Johnston described the conversion effort as a key step in restoring vibrancy to the city’s core — but also a necessary one for public safety, as concerns and affordability gaps continue to affect both residents and business owners.

“We still have business owners on Broadway who don’t feel safe having staff members close up the shop and walk to their cars after work, and that’s not good enough,” Johnston said.

Bisnow reported in February that the city is expected to deliver 1,398 apartments via office conversions in 2025 — a 55% increase from last year. About 7M SF of office space in the city is vacant.

The mayor emphasized that all city decisions would be guided by four core principles: minimizing harm to residents and city workers, maintaining essential services, focusing resources on top priorities and protecting the most vulnerable Denverites. 

That includes expanding access to stable housing — a theme that ran through much of the address.

Nearly half of Denver residents can’t afford to live in the city, Johnston said, noting the need to add approximately 5,000 units per year to keep pace with demand. He pointed to the city’s new middle-class housing program launched in partnership with the Denver Housing Authority as one path forward.

The initiative offers tax exemptions to developers who build rental units for households earning between $60K and $100K — a segment often left out of traditional affordable housing models.

“If we don’t make progress now, this challenge will be an existential threat to families, to business and to economic growth,” he said.

The office-to-residential push builds on the $570M downtown investment package approved by voters this past November.

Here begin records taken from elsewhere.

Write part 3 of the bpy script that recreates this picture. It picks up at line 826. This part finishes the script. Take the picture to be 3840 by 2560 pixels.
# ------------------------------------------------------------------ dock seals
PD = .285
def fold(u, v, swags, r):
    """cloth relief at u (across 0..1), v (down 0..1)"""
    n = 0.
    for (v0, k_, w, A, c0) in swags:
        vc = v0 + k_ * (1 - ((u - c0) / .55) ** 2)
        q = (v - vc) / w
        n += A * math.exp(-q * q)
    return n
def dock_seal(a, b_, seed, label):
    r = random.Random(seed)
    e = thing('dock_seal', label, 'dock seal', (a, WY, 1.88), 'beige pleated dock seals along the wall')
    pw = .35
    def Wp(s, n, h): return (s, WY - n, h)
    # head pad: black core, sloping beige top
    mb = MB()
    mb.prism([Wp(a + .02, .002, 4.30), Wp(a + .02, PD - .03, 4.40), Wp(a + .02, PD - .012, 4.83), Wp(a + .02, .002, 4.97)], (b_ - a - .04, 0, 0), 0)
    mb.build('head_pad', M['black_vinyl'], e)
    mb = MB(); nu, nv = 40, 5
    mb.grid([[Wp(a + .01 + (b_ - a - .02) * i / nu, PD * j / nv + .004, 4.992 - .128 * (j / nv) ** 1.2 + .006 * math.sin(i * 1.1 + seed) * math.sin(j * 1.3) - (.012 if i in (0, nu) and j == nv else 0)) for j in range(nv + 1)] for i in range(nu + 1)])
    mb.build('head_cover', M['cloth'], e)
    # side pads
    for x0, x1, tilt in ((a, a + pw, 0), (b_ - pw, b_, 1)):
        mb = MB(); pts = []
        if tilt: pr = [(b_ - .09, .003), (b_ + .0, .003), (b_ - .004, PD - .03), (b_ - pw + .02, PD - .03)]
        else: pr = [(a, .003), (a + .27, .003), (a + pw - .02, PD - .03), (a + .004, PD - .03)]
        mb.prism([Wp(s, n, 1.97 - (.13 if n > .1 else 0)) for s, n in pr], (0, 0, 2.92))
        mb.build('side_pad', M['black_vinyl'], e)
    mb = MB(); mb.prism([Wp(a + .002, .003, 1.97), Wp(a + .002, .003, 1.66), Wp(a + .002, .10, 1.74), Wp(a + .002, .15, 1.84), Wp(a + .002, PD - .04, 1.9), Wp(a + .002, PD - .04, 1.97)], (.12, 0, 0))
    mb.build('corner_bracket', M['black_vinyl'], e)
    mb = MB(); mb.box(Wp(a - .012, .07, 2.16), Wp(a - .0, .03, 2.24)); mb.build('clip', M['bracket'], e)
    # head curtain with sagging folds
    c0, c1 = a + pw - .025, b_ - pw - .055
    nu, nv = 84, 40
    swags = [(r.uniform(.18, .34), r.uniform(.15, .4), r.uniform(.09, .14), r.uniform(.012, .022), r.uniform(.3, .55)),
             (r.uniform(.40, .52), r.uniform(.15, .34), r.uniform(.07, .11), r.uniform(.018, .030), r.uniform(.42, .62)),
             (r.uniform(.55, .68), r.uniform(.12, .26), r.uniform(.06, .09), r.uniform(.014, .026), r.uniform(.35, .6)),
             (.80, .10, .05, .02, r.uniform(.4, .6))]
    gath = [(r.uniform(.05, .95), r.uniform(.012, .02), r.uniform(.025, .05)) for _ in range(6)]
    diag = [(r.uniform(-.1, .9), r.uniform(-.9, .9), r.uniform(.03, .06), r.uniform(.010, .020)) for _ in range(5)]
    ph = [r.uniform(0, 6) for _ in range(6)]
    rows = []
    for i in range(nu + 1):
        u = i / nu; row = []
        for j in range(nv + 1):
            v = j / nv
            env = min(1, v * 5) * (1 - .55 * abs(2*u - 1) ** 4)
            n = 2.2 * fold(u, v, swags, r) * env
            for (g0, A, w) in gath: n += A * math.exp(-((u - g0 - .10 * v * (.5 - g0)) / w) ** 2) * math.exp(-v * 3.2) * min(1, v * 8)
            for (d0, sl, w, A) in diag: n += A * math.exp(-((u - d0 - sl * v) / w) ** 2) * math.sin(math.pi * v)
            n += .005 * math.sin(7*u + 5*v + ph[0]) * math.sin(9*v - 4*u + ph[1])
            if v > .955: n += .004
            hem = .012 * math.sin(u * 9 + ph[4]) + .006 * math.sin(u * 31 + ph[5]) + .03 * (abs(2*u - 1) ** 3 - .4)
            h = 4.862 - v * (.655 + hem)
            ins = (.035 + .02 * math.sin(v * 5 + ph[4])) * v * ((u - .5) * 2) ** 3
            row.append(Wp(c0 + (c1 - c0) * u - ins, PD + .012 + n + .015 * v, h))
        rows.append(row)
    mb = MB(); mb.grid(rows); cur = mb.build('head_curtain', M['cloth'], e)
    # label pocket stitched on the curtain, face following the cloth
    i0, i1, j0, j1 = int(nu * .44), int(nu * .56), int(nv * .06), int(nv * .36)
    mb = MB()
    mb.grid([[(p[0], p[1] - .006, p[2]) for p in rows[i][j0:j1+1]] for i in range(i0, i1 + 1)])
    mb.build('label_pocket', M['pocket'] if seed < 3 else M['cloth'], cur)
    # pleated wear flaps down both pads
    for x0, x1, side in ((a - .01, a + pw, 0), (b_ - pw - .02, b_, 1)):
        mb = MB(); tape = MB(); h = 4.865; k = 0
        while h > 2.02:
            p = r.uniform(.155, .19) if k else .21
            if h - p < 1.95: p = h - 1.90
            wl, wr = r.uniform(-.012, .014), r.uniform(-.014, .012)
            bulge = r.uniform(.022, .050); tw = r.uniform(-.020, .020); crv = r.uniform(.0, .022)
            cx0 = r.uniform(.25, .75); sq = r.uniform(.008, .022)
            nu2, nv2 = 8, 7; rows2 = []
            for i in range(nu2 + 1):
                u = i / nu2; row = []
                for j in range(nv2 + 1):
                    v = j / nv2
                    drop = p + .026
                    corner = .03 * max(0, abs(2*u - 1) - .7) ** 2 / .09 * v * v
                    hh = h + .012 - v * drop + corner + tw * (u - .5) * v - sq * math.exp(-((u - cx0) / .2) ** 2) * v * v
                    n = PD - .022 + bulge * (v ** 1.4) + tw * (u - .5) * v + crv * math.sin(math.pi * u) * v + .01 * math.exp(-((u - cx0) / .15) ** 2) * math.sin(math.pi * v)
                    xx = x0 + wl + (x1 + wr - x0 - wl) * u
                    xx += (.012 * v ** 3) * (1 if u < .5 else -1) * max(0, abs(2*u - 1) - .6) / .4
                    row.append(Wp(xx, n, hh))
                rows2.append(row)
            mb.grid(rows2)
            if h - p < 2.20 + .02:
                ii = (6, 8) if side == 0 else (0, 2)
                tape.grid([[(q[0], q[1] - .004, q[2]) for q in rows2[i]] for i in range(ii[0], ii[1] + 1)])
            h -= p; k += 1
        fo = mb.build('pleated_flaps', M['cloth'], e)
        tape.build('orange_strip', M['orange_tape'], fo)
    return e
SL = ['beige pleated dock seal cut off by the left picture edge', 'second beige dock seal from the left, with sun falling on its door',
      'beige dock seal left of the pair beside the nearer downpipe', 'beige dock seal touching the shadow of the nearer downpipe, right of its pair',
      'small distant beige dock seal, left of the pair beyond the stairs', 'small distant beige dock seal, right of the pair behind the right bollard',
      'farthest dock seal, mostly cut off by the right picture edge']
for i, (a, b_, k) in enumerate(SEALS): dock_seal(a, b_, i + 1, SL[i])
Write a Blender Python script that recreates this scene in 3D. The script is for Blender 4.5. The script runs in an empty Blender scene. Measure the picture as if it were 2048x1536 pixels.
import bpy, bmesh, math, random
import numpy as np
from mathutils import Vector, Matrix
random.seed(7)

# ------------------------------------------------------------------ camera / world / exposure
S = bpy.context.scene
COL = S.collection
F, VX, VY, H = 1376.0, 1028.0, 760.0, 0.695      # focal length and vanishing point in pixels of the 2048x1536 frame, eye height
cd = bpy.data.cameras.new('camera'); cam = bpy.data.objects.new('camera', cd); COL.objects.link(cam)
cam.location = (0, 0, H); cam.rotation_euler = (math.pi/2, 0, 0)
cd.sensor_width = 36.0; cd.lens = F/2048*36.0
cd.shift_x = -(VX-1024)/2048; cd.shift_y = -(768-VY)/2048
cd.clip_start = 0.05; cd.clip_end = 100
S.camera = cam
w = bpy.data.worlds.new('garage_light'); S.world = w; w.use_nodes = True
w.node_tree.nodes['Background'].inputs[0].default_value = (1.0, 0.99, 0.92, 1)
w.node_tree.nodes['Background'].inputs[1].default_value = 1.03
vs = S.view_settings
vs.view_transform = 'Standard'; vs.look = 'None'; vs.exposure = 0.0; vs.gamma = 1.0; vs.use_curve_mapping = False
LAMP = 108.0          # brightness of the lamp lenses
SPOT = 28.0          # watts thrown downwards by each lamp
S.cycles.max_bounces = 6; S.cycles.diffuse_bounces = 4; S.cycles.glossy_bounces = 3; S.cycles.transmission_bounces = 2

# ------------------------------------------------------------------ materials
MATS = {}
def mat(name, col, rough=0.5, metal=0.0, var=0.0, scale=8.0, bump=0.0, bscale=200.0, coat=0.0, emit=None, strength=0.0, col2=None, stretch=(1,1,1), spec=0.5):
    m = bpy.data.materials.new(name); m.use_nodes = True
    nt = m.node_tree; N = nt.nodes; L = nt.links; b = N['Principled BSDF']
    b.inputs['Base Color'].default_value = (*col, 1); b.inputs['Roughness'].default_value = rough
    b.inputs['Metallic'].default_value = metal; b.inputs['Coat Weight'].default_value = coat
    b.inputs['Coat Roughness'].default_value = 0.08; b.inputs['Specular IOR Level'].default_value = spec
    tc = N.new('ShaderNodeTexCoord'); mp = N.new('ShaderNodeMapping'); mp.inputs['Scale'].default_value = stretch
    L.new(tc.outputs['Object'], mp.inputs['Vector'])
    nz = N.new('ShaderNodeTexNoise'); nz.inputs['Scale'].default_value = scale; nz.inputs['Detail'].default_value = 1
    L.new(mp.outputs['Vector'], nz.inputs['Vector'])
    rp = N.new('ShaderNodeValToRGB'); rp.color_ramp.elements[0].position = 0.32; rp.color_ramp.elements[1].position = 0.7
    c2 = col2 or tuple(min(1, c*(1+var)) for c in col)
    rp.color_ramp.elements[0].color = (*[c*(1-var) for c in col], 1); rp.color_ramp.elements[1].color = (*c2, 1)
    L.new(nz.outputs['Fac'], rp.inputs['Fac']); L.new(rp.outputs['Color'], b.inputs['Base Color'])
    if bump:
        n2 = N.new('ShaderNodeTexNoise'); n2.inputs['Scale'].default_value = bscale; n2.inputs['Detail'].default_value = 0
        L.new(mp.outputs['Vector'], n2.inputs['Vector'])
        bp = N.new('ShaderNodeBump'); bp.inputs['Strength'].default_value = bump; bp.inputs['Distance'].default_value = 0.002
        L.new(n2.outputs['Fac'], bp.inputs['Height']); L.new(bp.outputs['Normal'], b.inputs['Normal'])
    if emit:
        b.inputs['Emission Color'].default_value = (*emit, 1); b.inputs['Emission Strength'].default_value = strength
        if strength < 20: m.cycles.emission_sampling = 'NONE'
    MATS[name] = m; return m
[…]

Johnston said that package, which required no new taxes, has already helped boost foot traffic, restaurant revenues and retail leasing interest — particularly along the long-renovated, newly rebranded 16th Street, which received more than 100,000 visitors at its grand reopening in May.

To support continued development, Johnston pointed to the city’s recently launched Denver Permitting Office, which pledges to process permits within 180 days or refund applicants up to $10K in fees — a move meant to cut red tape and accelerate housing production.

How Denver will pay for all of these initiatives was not clearly addressed, except for a planned 2025 municipal bond that Johnston said would fund core infrastructure projects. 

The Mile High City faces a $200M fiscal deficit in 2026 and has changed the city’s layoff rules, reducing protections for long-tenured city employees and making it easier to fire them.

While the mayor acknowledged that downtown’s comeback is still in progress, he signaled the city’s commitment to converting empty space, attracting new tenants and investing in cultural infrastructure.

“We will launch ambitious efforts with the Downtown Development Authority to make public spaces and parks, childcare facilities and art activations to make them vibrant,” Johnston said.